PM: We are safer

PM: We are safer

Law enforcement will be “relentless in preventing and fighting crime”

 

During an address to the nation last night, Prime Minister Dr. Hubert Minnis declared that after many years of increasing crime rates, Bahamian neighbourhoods are “getting safer and more secure”.

“We are safer and more secure because of our comprehensive approach to policing, but we still have plenty work to do,” he said.

“We have a long way to go, but we are making strides in the fight against crime.

“There have been reductions in serious crimes like murder, armed robbery and shopbreaking.

Crime overall was down eight per cent last year compared to 2017, according to statistics released by the police force.

The overall decrease continued a trend observed in the last few years, although at a slower rate.

While murders increased in 2017, crime overall was down 14 per cent compared to 2016.

In 2016, police reported a 26 per cent decrease in crime overall, compared to 2015.

there were 91 murders in 2018.

This represents a 25 per cent decrease over the 122 murders recorded the previous year.

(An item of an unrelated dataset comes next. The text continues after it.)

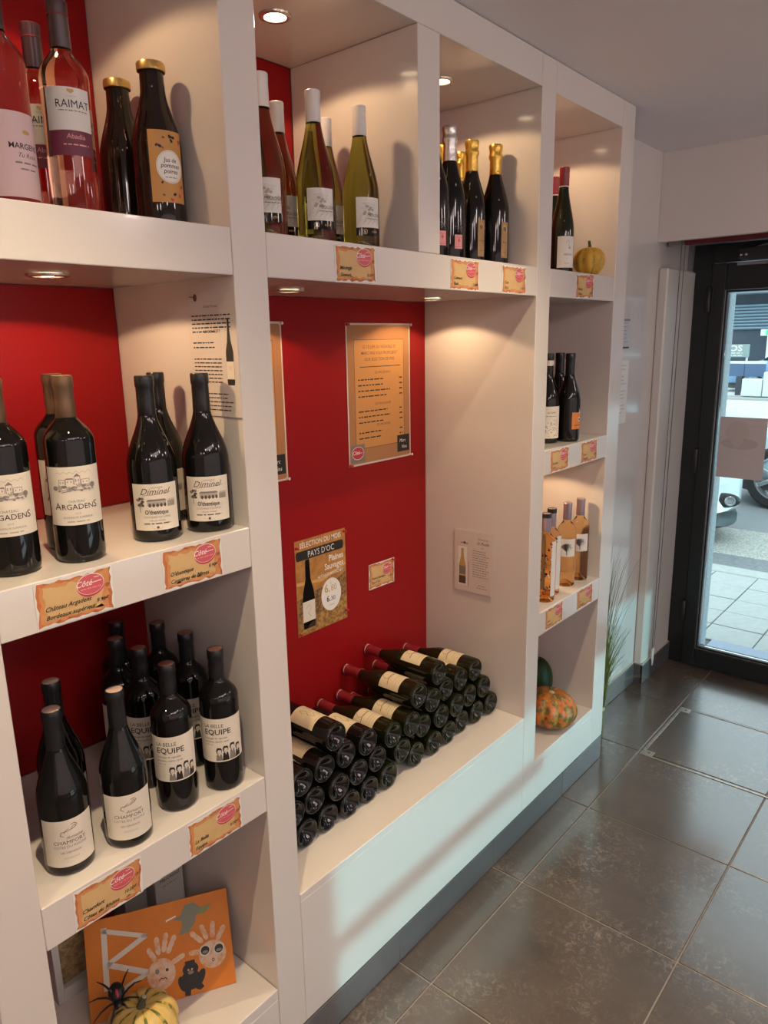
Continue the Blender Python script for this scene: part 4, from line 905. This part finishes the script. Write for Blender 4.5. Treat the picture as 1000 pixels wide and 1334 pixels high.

The murder count last year was the lowest since 2009 when 85 murders were recorded.

Minnis also pointed out that armed robberies dropped by 18 per cent and unlawful sexual intercourse dropped 23 per cent.

Shopbreaking decrease 23 per cent; stealing fell 20 per cent and stolen vehicles dropped by 19 per cent.

However, rape increased six per cent; attempted murder increased 46 per cent and stealing from vehicles increased 16 per cent.

Last night, the prime minister acknowledged “more must be done”.

Referring to the manpower audit conducted by the Ministry of National Security, Minnis said the findings enabled the police force to place more officers on the frontline, a key strategy in combatting crime.

He said 130 new recruits are to join the police force this year to join the fight against crime: 100 for New Providence and 30 Grand Bahama.

According to Minnis, law enforcement will continue to be “relentless in preventing and fighting crime”.

“We will be relentless in tracking down those who do us harm,” he said.

The prime minister also underscored the retraining of 1,123 officers and the establishment of 92 neighbourhood watch groups — 80 in New Providence and 12 in Grand Bahama — as he provided an overview of the government’s effort to address crime since assuming office.

He insisted that every instrument at the government’s disposal must be used to create a safer Bahamas.

A key part of this includes the use modern technology, the prime minister said.

To this end, Minnis reaffirmed the government’s commitment to installing an additional 507 closed-circuit television cameras in New Providence this year, bringing the contingent up to over 700 CCTV cameras.

The government signed a $1.9 million contract with ShotSpotter Technology to provide 92 sensors which will have an ability to trace gunshots and as a result, lower the response times of law enforcement officers to gunfire.

Minnis also said a national drone program is also being developed and will launch in New Providence sometime this year.

“This program will also assist with border control and other areas of national security,” he said.

“We are also reviewing other crime-fighting technologies such as body cams and dashcams for law enforcement officers.

The Ministry of National Security issued a request for proposals (RFP) for the camera systems last month.

The deadline to submit proposals was yesterday.

 

Drone technology

As it relates to illegal migration, Minnis said land-based radar technology to be established in Inagua will better protect The Bahamas’ borders.

He said the multi-layered security strategy will include drones and vessels with enhanced interception capabilities by decentration

“We will enhance our interception capabilities by decentralizing the dispatch of vessels in the southern Bahamas,” he added.

“We will expand base facilities to accommodate drone deployment

“We are also improving our operational guidance capacity by engaging regional intelligence networks inclusive of The United States, the Republic of Cuba and the Turks and Caicos Islands.”

A November 2018 requests for proposals provided for the purchase of 55 drones to patrol The Bahamas’ air space to be in use by March.

In January, Minister of National Security Marvin Dames said 20 companies bid to provide drone surveillance for the police force, and in the next several weeks the government would narrow the bidders down to one or two companies.